Simulating natural ventilation in buildings using CFD: Importance of thermal boundary conditions

For CFD simulations of natural ventilation in buildings, far-field thermal boundary conditions (BC) are often taken from nearby weather stations, while indoor surfaces are often assumed adiabatic. This study aims to quantify the errors that can be introduced by these assumptions. LES is used to simulate buoyancy-driven ventilation in Stanford Y2E2 Building during a 3-hour night flush with an initial indoor-outdoor temperature difference of 4.0 K. Measured temperatures are used as BC and benchmark to quantify root mean square errors (RMSE) of LES results. The lowest RMSE of 0.36 K is achieved by prescribing the outdoor temperature measured on the building roof as the far-field temperature BC and prescribing the measured surface temperature as the thermal BC for the interior surfaces.
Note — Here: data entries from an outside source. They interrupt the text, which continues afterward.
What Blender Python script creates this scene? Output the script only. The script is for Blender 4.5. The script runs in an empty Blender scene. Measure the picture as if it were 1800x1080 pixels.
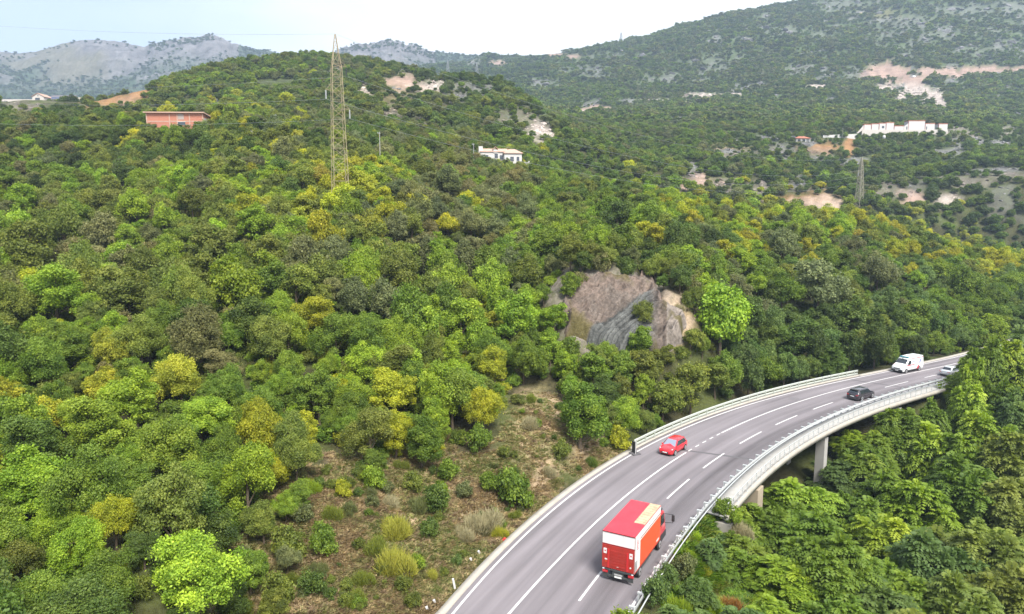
import bpy, bmesh, math, random
import numpy as np
from mathutils import Vector, Matrix

SC = bpy.context.scene
COL = SC.collection
R = math.radians
F, PIT, HC = 1250.0, R(8.0), 27.0      # focal length in photo pixels (1800 wide), pitch, camera height

# ------------------------------------------------------------------ helpers
def ray(px, py):
    x = (np.asarray(px, float) - 900) / F; y = (540 - np.asarray(py, float)) / F
    return x, np.cos(PIT) + y*np.sin(PIT), -np.sin(PIT) + y*np.cos(PIT)
def at_y(px, py, Y):
    x, yy, z = ray(px, py)
    return x/yy*Y, Y, HC + z/yy*Y
def at_z(px, py, z):
    x, yy, dz = ray(px, py)
    t = (z - HC)/dz
    return x*t, yy*t, z
def proj(X, Y, Z):
    dz = np.asarray(Z) - HC
    cy = Y*np.sin(PIT) + dz*np.cos(PIT)
    cz = Y*np.cos(PIT) - dz*np.sin(PIT)
    cz = np.where(cz < 0.1, 0.1, cz)
    return 900 + F*X/cz, 540 - F*cy/cz

def sstep(a, b, x):
    t = np.clip((x - a)/(b - a), 0, 1)
    return t*t*(3 - 2*t)
def _hash(ix, iy, seed):
    h = (ix.astype(np.int64)*374761393 + iy.astype(np.int64)*668265263 + seed*1442695041) & 0xffffffff
    h = ((h ^ (h >> 13))*1274126177) & 0xffffffff
    h = ((h ^ (h >> 16))*2246822519) & 0xffffffff
    return ((h ^ (h >> 15)) & 0xffffff)/float(0xffffff)
def vnoise(x, y, seed=0):
    x = np.asarray(x, float); y = np.asarray(y, float)
    ix = np.floor(x); iy = np.floor(y); fx = x - ix; fy = y - iy
    ux = fx*fx*(3 - 2*fx); uy = fy*fy*(3 - 2*fy)
    ix = ix.astype(np.int64); iy = iy.astype(np.int64)
    a = _hash(ix, iy, seed); b = _hash(ix+1, iy, seed); c = _hash(ix, iy+1, seed); d = _hash(ix+1, iy+1, seed)
    return (a*(1-ux) + b*ux)*(1-uy) + (c*(1-ux) + d*ux)*uy
def fbm(x, y, seed=0, octv=4, gain=0.5):
    s = 0; a = 1.0; t = 0
    for k in range(octv):
        s = s + a*vnoise(x*2**k + 13.7*k, y*2**k - 7.1*k, seed + k); t += a; a *= gain
    return s/t
def ridged(x, y, seed=0, octv=5):
    s = 0; a = 1.0; t = 0
    for k in range(octv):
        s = s + a*(1 - np.abs(2*vnoise(x*2**k + 5.3*k, y*2**k + 9.1*k, seed + k) - 1)); t += a; a *= 0.5
    return s/t

def mesh_np(name, V, Fc, mats=(), smooth=False, fattr=None, vattr=None, vcol=None, midx=None):
    """V (n,3), Fc (m,k) array or a list of such arrays with different k"""
    me = bpy.data.meshes.new(name)
    V = np.asarray(V, np.float32)
    if not isinstance(Fc, list): Fc = [Fc]
    Fc = [np.asarray(f, np.int32) for f in Fc if len(f)]
    loops = np.concatenate([f.ravel() for f in Fc]); cnt = np.concatenate([np.full(len(f), f.shape[1], np.int32) for f in Fc])
    start = np.concatenate([[0], np.cumsum(cnt)[:-1]]).astype(np.int32)
    me.vertices.add(len(V)); me.vertices.foreach_set('co', V.ravel())
    me.loops.add(len(loops)); me.loops.foreach_set('vertex_index', loops)
    me.polygons.add(len(cnt)); me.polygons.foreach_set('loop_start', start); me.polygons.foreach_set('loop_total', cnt)
    if smooth: me.polygons.foreach_set('use_smooth', np.ones(len(cnt), bool))
    for m in mats: me.materials.append(m)
    if midx is not None: me.polygons.foreach_set('material_index', np.asarray(midx, np.int32))
    me.update(calc_edges=True)
    for nm, arr in (fattr or {}).items():
        at = me.attributes.new(nm, 'FLOAT', 'FACE'); at.data.foreach_set('value', np.asarray(arr, np.float32))
    for nm, arr in (vattr or {}).items():
        arr = np.asarray(arr, np.float32)
        if arr.ndim == 1:
            at = me.attributes.new(nm, 'FLOAT', 'POINT'); at.data.foreach_set('value', arr)
        else:
            at = me.attributes.new(nm, 'FLOAT_VECTOR', 'POINT'); at.data.foreach_set('vector', arr.ravel())
    if vcol is not None:
        c = np.ones((len(V), 4), np.float32); c[:, :3] = vcol
        at = me.attributes.new('Col', 'FLOAT_COLOR', 'POINT'); at.data.foreach_set('color', c.ravel())
    me.validate(clean_customdata=False)
    return me
def link(name, me, parent=None, loc=None, rotz=None):
    o = bpy.data.objects.new(name, me); COL.objects.link(o)
    if parent is not None: o.parent = parent
    if loc is not None: o.location = loc
    if rotz is not None: o.rotation_euler = (0, 0, rotz)
    return o
def tag(o, label=None, cat=None, group=None, kind=None):
    if label: o['label'] = label
    if cat: o['category'] = cat
    if group: o['group'] = group
    if kind: o['kind'] = kind
    return o
def empty(name, loc, rotz=0):
    o = bpy.data.objects.new(name, None); COL.objects.link(o)
    o.location = loc; o.rotation_euler = (0, 0, rotz); o.empty_display_size = 0.5
    return o

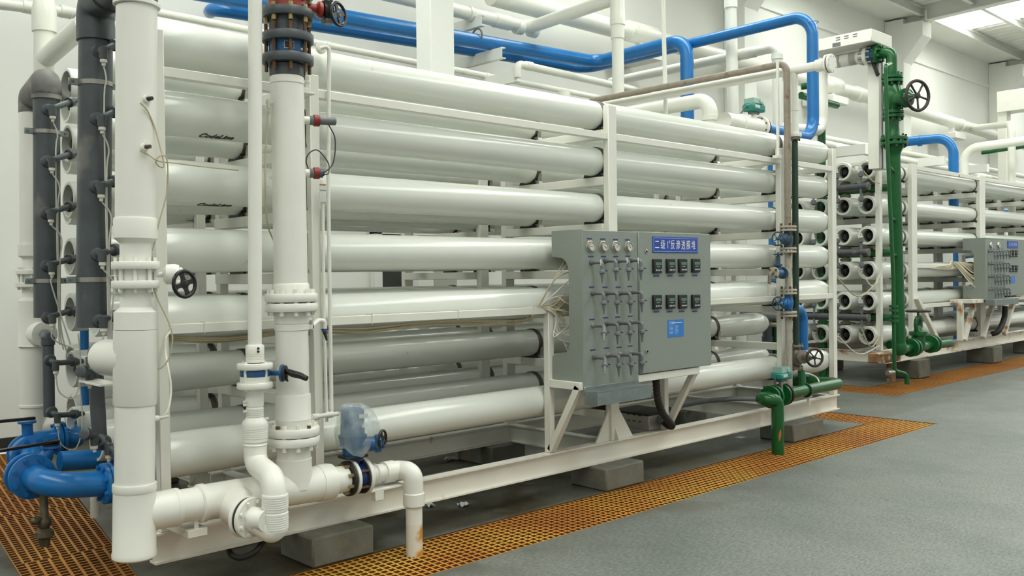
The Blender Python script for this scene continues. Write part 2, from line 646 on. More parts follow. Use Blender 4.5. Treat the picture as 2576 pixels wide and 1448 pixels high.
def turned(name, m, parent, y, a, b_, prof, seg=28, caps=(True, True)):
    """round body on the axis through the photo points a and b_ at depth y (a number, or one for each end);
    prof: (pixel along the longer axis, half width in pixels)"""
    ya, yb = y if isinstance(y, tuple) else (y, y)
    A, B = at(a[0], a[1], ya), at(b_[0], b_[1], yb)
    k = 1 if abs(b_[1] - a[1]) > abs(b_[0] - a[0]) else 0
    d = (B - A)
    L_ = d.length
    pr = []
    for q, hw in prof:
        # walk along the axis until the wanted pixel is met
        t = (q - a[k])/(b_[k] - a[k])
        for _ in range(6):
            p = A + d*t
            w_ = p - EYE
            pk = (w_.dot(rt)/w_.dot(fw)*F_PX + W_PX/2, w_.dot(dn)/w_.dot(fw)*F_PX + H_PX/2)[k]
            t += (q - pk)/(b_[k] - a[k])
        p = A + d*t
        pr.append((L_*t, hw*scale_at(p)))
    return MB().lathe(A, d, pr, seg, caps).build(name, m, parent)


def pts_at(*ps):
    return [at(*p) for p in ps]


def cable(name, m, parent, pts, r, seg=8, n=6):
    """smooth curve through the points"""
    P = [V(p) for p in pts]
    P = [P[0]*2 - P[1]] + P + [P[-1]*2 - P[-2]]
    out = []
    for i in range(1, len(P) - 2):
        p0, p1, p2, p3 = P[i - 1:i + 3]
        for k in range(n):
            t = k/n
            out.append(0.5*((2*p1) + (p2 - p0)*t + (2*p0 - 5*p1 + 4*p2 - p3)*t*t + (3*p1 - p0 - 3*p2 + p3)*t**3))
    out.append(P[-2])
    return MB().sweep(out, r, seg).build(name, m, parent)

# ================================================================ the setting
ZR = 7.62
mb = MB()


def poly(mb, pts):
    b0 = len(mb.v)
    mb.v += [V(p) for p in pts]
    mb.f.append(tuple(range(b0, b0 + len(pts))))


for q in ([(-15, -20), (60, -20), (60, -0.70), (-15, -0.70)], [(-15, -0.70), (1.30, -0.70), (1.32, -0.15), (-15, -0.15)],
          [(9.82, -0.70), (60, -0.70), (60, 0.55), (9.82, 0.55)], [(-15, -0.15), (1.32, -0.15), (1.98, 5.0), (-15, 5.0)],
          [(1.81, -0.15), (9.30, -0.15), (9.30, 5.0), (2.74, 5.0)], [(9.82, 0.55), (11.62, 0.55), (11.62, 5.0), (9.82, 5.0)],
          [(12.30, 1.22), (60, 1.22), (60, 5.0), (12.30, 5.0)]):
    poly(mb, [(x, y, 0) for x, y in q])
floor = struct(mb.build('floor', 'floor', None, False))
MB().box((-15, -1.2, -0.30), (60, 5.0, -0.26)).build('trench_bottom', 'trench', floor, False)
tw = MB()
for q in ([(1.3, -0.70), (9.82, -0.70)], [(9.82, -0.70), (9.82, 5.0)], [(9.30, 5.0), (9.30, -0.15)], [(9.30, -0.15), (1.81, -0.15)], [(1.81, -0.15), (2.74, 5.0)],
          [(1.98, 5.0), (1.32, -0.15)], [(1.32, -0.15), (1.30, -0.70)], [(60, 0.55), (11.62, 0.55)], [(11.62, 0.55), (11.62, 5.0)], [(12.30, 5.0), (12.30, 1.22)], [(12.30, 1.22), (60, 1.22)]):
    (xa, ya), (xb, yb) = q
    poly(tw, [(xa, ya, 0), (xb, yb, 0), (xb, yb, -0.27), (xa, ya, -0.27)])
tw.build('trench_side', 'trench', floor, False)

wall = struct(MB().box((-15, 5.0, 0), (60, 5.2, 7.47)).build('wall_back', 'wall', None, False))
struct(MB().box((-15, 4.97, 0), (9.0, 5.0, 0.13)).build('baseboard_back', 'baseboard', None, False))
# batten line along the wall
p0, p1 = at(2275, 142, 5.0), at(2464, 213, 5.0)
struct(MB().box((-15, 4.96, p0.z - 0.05), (60, 5.0, p0.z + 0.03)).build('trim_1', 'wall', None, False))

# roof: soffit, ribbed deck, purlins, rafters, skylights
roof = struct(MB().box((-15, 4.26, 7.46), (60, 5.2, 7.50)).build('ceiling', 'ceiling', None, False))
mb = MB()
xs = []
x = -15.0
prof = []
while x < 58:
    prof += [(x, 0.0), (x + 0.16, 0.0), (x + 0.20, 0.05), (x + 0.30, 0.05)]
    x += 0.34
b0 = 0
for y in (4.4, -13.0):
    mb.v += [V((px_, y, ZR + dz + (4.4 - y)*0.03)) for px_, dz in prof]
n = len(prof)
mb.f += [(i, i + 1, n + i + 1, n + i) for i in range(n - 1)]
mb.build('roof_deck', 'ceiling', roof, False)
RAFT = [-5.3, 1.35, 8.05, 14.72, 21.38, 28.0, 34.7, 41.4]
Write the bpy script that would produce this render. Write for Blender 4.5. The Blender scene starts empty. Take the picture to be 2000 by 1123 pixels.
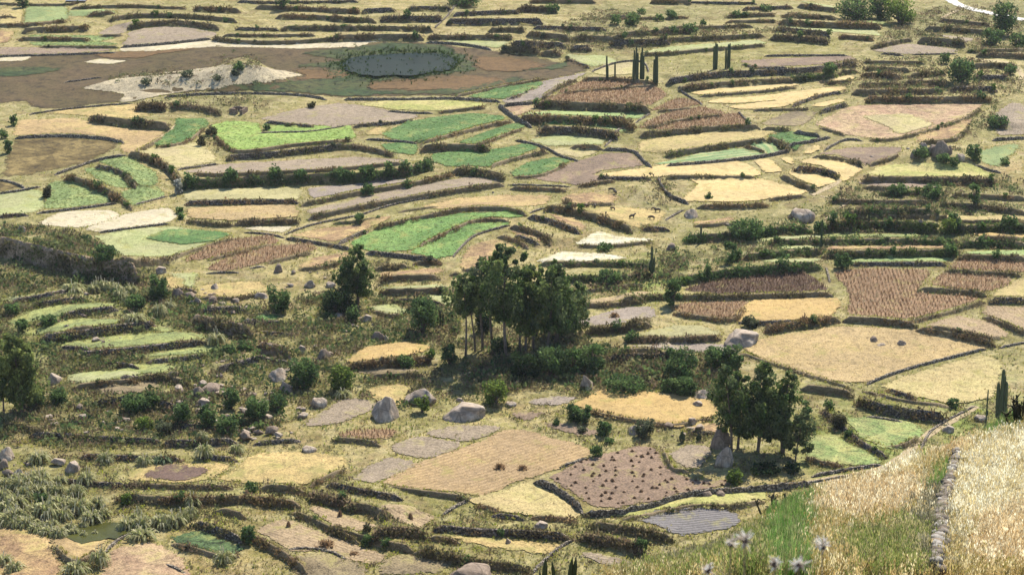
import bpy, bmesh, math, random
import numpy as np
from mathutils import Vector, Matrix
from mathutils.geometry import delaunay_2d_cdt
R = math.radians
SC = bpy.context.scene
# ---------------------------------------------------------------- camera, sky, sun, exposure
CAMZ, PITCH, FPX = 150.0, R(16.0), 4000.0
cam_d = bpy.data.cameras.new('camera'); CAM = bpy.data.objects.new('camera', cam_d)
SC.collection.objects.link(CAM); SC.camera = CAM
CAM.location = (0, 0, CAMZ); CAM.rotation_euler = (R(90) - PITCH, 0, 0)
cam_d.sensor_width = 36; cam_d.lens = FPX / 2000 * 36; cam_d.clip_start = .2; cam_d.clip_end = 6000
cam_d.dof.use_dof = True; cam_d.dof.focus_distance = 420; cam_d.dof.aperture_fstop = 9
SUN_AZ, SUN_EL = R(26), R(50)          # azimuth to the right of straight ahead
W = bpy.data.worlds.new('World'); SC.world = W; W.use_nodes = True
nt = W.node_tree; bg = nt.nodes['Background']
sky = nt.nodes.new('ShaderNodeTexSky'); sky.sky_type = 'NISHITA'; sky.sun_disc = False
sky.sun_elevation = SUN_EL; sky.sun_rotation = SUN_AZ; sky.altitude = 3300
nt.links.new(sky.outputs[0], bg.inputs[0]); bg.inputs[1].default_value = .14
sd = bpy.data.lights.new('sun', 'SUN'); sd.energy = 4.3; sd.angle = R(.5); sd.color = (1, .955, .87)
sun = bpy.data.objects.new('sun', sd); SC.collection.objects.link(sun)
SDIR = Vector((math.sin(SUN_AZ) * math.cos(SUN_EL), math.cos(SUN_AZ) * math.cos(SUN_EL), math.sin(SUN_EL)))
sun.rotation_euler = SDIR.to_track_quat('Z', 'Y').to_euler()
SC.view_settings.view_transform = 'Standard'; SC.view_settings.look = 'None'
SC.view_settings.exposure = 1.3; SC.view_settings.gamma = 1
SC.render.engine = 'CYCLES'
SC.cycles.max_bounces = 5; SC.cycles.diffuse_bounces = 3; SC.cycles.transmission_bounces = 2; SC.cycles.transparent_max_bounces = 4
HAZE = .000022
rng = np.random.default_rng(7); random.seed(7)

# ---------------------------------------------------------------- helpers
COL = SC.collection
def lin(r, g, b, k=.5):
    f = lambda c: (c / 12.92 if c <= .04045 else ((c + .055) / 1.055) ** 2.4)
    return (f(r / 255) * k, f(g / 255) * k, f(b / 255) * k)
def pix_ray(u, v):
    u = np.asarray(u, float); v = np.asarray(v, float)
    a = (u - 1000) / FPX; b = -(v - 561.5) / FPX; cp, sp = math.cos(PITCH), math.sin(PITCH)
    return np.stack([a, cp + b * sp, -sp + b * cp], -1)
def to_pix(P):
    P = np.asarray(P, float); x, y, z = P[..., 0], P[..., 1], P[..., 2] - CAMZ
    cp, sp = math.cos(PITCH), math.sin(PITCH); d = y * cp - z * sp; h = y * sp + z * cp
    return np.stack([1000 + FPX * x / d, 561.5 - FPX * h / d], -1), d
TILE = dict(A=(0, 0), B=(650, 0), C=(1300, 0), D=(0, 350), E=(650, 350), F=(1300, 350), G=(0, 723), H=(650, 723), I=(1300, 723))
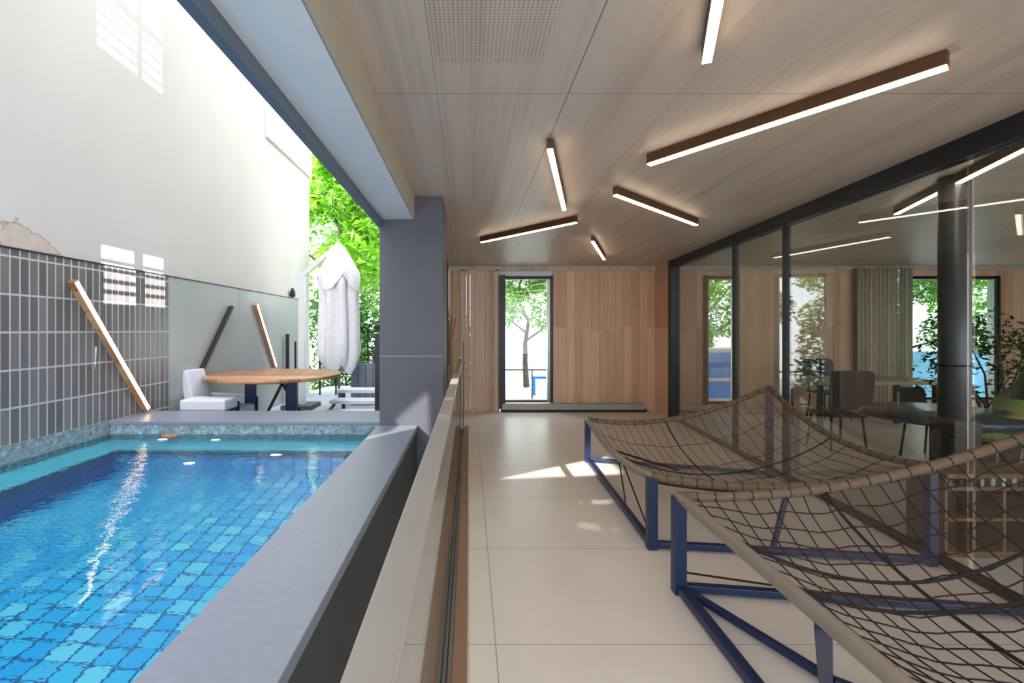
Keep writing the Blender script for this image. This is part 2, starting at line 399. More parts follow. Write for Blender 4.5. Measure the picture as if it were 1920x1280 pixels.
# parapet between the walkway and the pool
pp = sgroup('pool_parapet', (-.63, 1, -.6), 'dark parapet with pale stone coping beside the pool')
MB().box(-.78, -.457, -4, 4.2, -.65, .62).build('upstand', 'slate_dark', pp)
MB().box(-.80, -.452, -4, 4.2, .62, .665).build('coping', 'coping', pp, bevel=.004)
pf = sgroup('pool_far_wall', (-2, 4.6, -.6), 'pale blue grey coping at the far end of the pool')
MB().box(WX, -.785, 4.37, 4.94, -.65, .635).build('upstand', 'waterline', pf)
MB().box(WX, -.785, 4.36, 4.95, .635, .665).build('coping', 'coping', pf, bevel=.004)
# pool basin
pb = sgroup('pool_basin', (-2, 1, -.7), 'tiled basin of the swimming pool')
MB().box(WX, -.78, -3, 4.37, -.50, -.37).box(-.80, -.781, -3, 4.37, -.37, .45).box(WX, -.8, 4.34, 4.369, -.37, .2).build('tiled_floor', 'pool_tile', pb)
MB().box(WX, -2.95, -3, 4.37, -.37, .30).box(-2.95, -.8, 4.02, 4.37, -.37, .30).build('ledge', 'ledge_tile', pb)
MB().box(-2.95, -2.942, -3, 4.02, .12, .296).box(-2.95, -.8, 4.012, 4.02, .12, .296).build('ledge_riser', 'riser_tile', pb)
MB().box(-2.95, -2.944, -3, 4.02, -.37, .12).box(-2.95, -.8, 4.014, 4.02, -.37, .12).build('tiled_side', 'pool_tile', pb)
# water surface with real ripples
mb = MB(); NX, NY = 110, 260; x0, x1, y0, y1 = WX + .02, -.80, -2.9, 4.365
vs = []; wz = .55
for j in range(NY + 1):
    for i in range(NX + 1):
        X = x0 + (x1 - x0) * i / NX; Y = y0 + (y1 - y0) * j / NY
        h = .0018 * math.sin(7 * X + 3 * Y + 1.5 * math.sin(2.1 * Y)) + .0014 * math.sin(-9 * X + 12 * Y + 1.2 * math.sin(3 * X)) + .0009 * math.sin(19 * X + 15 * Y) + .0007 * math.sin(26 * Y - 11 * X + math.sin(6 * X))
        vs.append((X, Y, wz + h * (.15 + .25 * min(1, max(0, (-.9 - X) / 2)))))
fs = [(j * (NX + 1) + i, j * (NX + 1) + i + 1, (j + 1) * (NX + 1) + i + 1, (j + 1) * (NX + 1) + i) for j in range(NY) for i in range(NX)]
mb.add(vs, fs, True); wo = mb.build('pool_water', 'water'); wo['kind'] = 'stuff'; wo['label'] = 'rippled turquoise water filling the swimming pool'; wo['category'] = 'water'

# neighbour's white wall; unseen rear holes shaped to cast the sun patches
hA = [(.506, 3.42), (.04, 4.23), (-.23, 4.70), (-.9, 4.67), (-.4, 4.22)]
hB = [(1.02, 3.22), (.64, 3.80), (.60, 2.90), (.72, 2.85), (.76, 3.18)]
hC = [(-.93, 4.04), (-1.28, 4.31), (-1.30, 4.35), (-.96, 4.08)]
hD = [(-1.27, 3.93), (-1.74, 4.19), (-1.77, 4.22), (-1.30, 3.97)]
struct('wall_left', holed([(-9, -.7), (9.9, -.7), (9.9, 8.6), (-9, 8.6)], [hA, hB, hC, hD], WX, WX - .03), 'plaster')
tw = sgroup('tiled_wall', (WX, 4, .0), 'dark tiled lower band of the wall beside the pool')
MB().box(WX, WX + .02, -3.5, 5.25, -.1, 2.08).build('tiling', 'tile', tw)
MB().box(WX, WX + .02, 5.25, 6.83, .2, 2.08).box(WX, WX + .02, 6.835, 9.2, .2, 2.08).build('smooth_panel', 'grey_panel', tw)
MB().box(WX, WX + .026, -3.5, 9.2, 2.08, 2.092).build('cap', 'dark_metal', tw)
MB().box(WX, WX + .03, -3, 4.36, .5, .68).build('waterline_band', 'waterline', tw)
struct('trim_1', MB().box(WX - .1, WX + .05, 7.77, 9.9, 4.62, 8.6), 'white_paint', 'thickened white band high on the far end of the wall')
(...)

Using the outdoor temperature from a weather station 1 km away as the far-field temperature BC increases the RMSE to 1.13 K. For the internal surfaces, the use of an adiabatic BC increases the RMSE to 1.73 K, showing that interior surfaces should not be assumed adiabatic. For prediction of natural ventilation using CFD, we suggest using outdoor temperature measured near a target building as the far-field thermal BC and measured or modeled surface temperatures as the thermal BC for internal surfaces.